As we approach November 2004 one may wish to consider the following:

At about the time our original 13 states adopted a new constitution in
1787, Alexander Tyler, a Scottish history professor at the University of
Edinborough, had this to say about the fall of the Athenian republic some 2,000 years prior: "A democracy is always temporary in nature; it simply cannot exist as a permanent form of government.

A democracy will continue to exist up until the time that voters discover
that they can vote themselves generous gifts from the public treasury.
From that moment on, the majority always votes for the candidates who promise the most benefits from the public treasury, with the result that every democracy will finally collapse over loose fiscal policy, (which is) always followed by a dictatorship."
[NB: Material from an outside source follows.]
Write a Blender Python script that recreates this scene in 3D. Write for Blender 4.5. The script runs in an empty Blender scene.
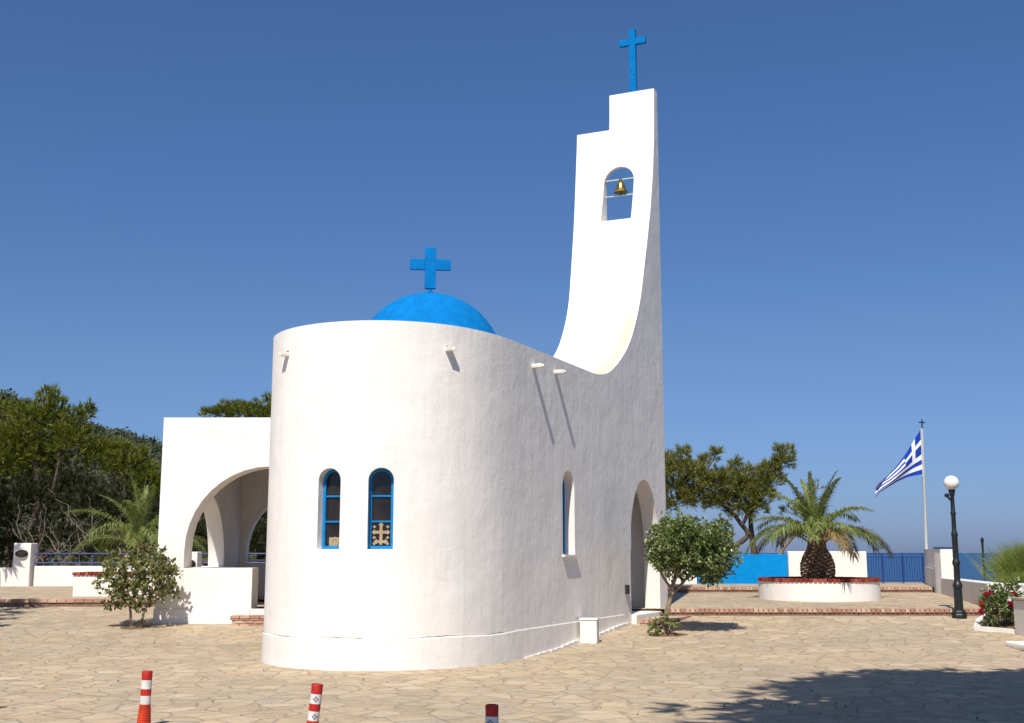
import bpy, bmesh, math, random
import numpy as np
from mathutils import Vector, Matrix

random.seed(11)
RNG = np.random.default_rng(11)
SC = bpy.context.scene
COL = SC.collection
PI = math.pi
R = math.radians

# ------------------------------------------------------------------ camera
CAMZ = 1.7
cd = bpy.data.cameras.new("camera")
cam = bpy.data.objects.new("camera", cd)
COL.objects.link(cam)
cam.location = (0, 0, CAMZ)
cam.rotation_euler = (R(90 + 9.35), 0, 0)
cd.sensor_width = 36.0
cd.lens = 36.0 * 1160 / 1024
cd.clip_start = 0.05
cd.clip_end = 90000
SC.camera = cam

# ------------------------------------------------------------------ light
SUN_EL, SUN_AZ = 53.0, 12.5          # light travels 12.5 deg to the right of straight ahead
w = bpy.data.worlds.new("World")
SC.world = w
w.use_nodes = True
nt = w.node_tree
bg = nt.nodes["Background"]
sky = nt.nodes.new("ShaderNodeTexSky")
sky.sky_type = 'NISHITA'
sky.sun_disc = False
sky.sun_elevation = R(SUN_EL)
sky.sun_rotation = R(180 + SUN_AZ)
sky.altitude = 50
sky.air_density = 1.0
sky.dust_density = 0.5
sky.ozone_density = 4.0
# clear Aegean air: the sky keeps its blue down to the horizon
tc = nt.nodes.new("ShaderNodeTexCoord"); sp = nt.nodes.new("ShaderNodeSeparateXYZ")
nt.links.new(tc.outputs['Generated'], sp.inputs[0])
tr_ = nt.nodes.new("ShaderNodeValToRGB")
for i, (p, c) in enumerate([(0.0, (.42, .56, 1.06)), (0.06, (.50, .64, 1.02)), (0.16, (.60, .75, .98)), (0.45, (.60, .85, 1.12)), (0.8, (.67, .87, 1.13))]):
    e_ = tr_.color_ramp.elements
    if i >= 2: e_.new(p)
    e_[i].position = p; e_[i].color = (*c, 1)
nt.links.new(sp.outputs[2], tr_.inputs[0])
ml = nt.nodes.new("ShaderNodeMix"); ml.data_type = 'RGBA'; ml.blend_type = 'MULTIPLY'; ml.inputs[0].default_value = 1
nt.links.new(sky.outputs[0], ml.inputs[6]); nt.links.new(tr_.outputs[0], ml.inputs[7])
nt.links.new(ml.outputs[2], bg.inputs[0])
bg.inputs[1].default_value = 0.073
sl = bpy.data.lights.new("sun", 'SUN')
sl.energy = 4.6
sl.angle = R(0.53)
sl.color = (1.0, 0.95, 0.87)
so = bpy.data.objects.new("sun", sl)
COL.objects.link(so)
ldir = Vector((math.sin(R(SUN_AZ)) * math.cos(R(SUN_EL)), math.cos(R(SUN_AZ)) * math.cos(R(SUN_EL)), -math.sin(R(SUN_EL))))
so.rotation_euler = ldir.to_track_quat('-Z', 'Y').to_euler()
so.location = (0, -20, 40)
vs = SC.view_settings
vs.view_transform = 'Standard'
vs.look = 'None'
vs.exposure = 0.33
vs.gamma = 1.0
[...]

"The average age of the world's greatest civilizations from the beginning of history, has been about 200 years. During those 200 years, these nations always progressed through the following sequence:
From bondage to spiritual faith; From faith to great courage; From courage to liberty; From liberty to abundance; From abundance to complacency; From complacency to apathy; From apathy to dependence; From dependence back into bondage."

Professor Joseph Olson of Hamline University School of Law, St. Paul,
Minnesota, points out some interesting facts concerning the most recent Presidential election:
Population of counties won:
by Gore, 127 million;
by Bush, 143 million;
Square miles of land won:
by Gore, 580,000;
by Bush, 2,427,000;
States won:
by Gore, 19;
by Bush, 29;
Murder rate per 100,000 residents in counties won:
by Gore, 13.2;
by Bush, 2.1.

Professor Olson adds, "In aggregate, the map of the territory Bush won was (mostly) the land owned by the tax-paying citizens of this great country, Gore's territory encompassed those citizens living in government-owned tenements and living off government welfare..."

Olson believes the U.S.is now somewhere between the "apathy" and the
"complacency" phase of Professor Tyler's definition of democracy; with some 40 percent of the nation's population already having reached the "governmental dependency" phase.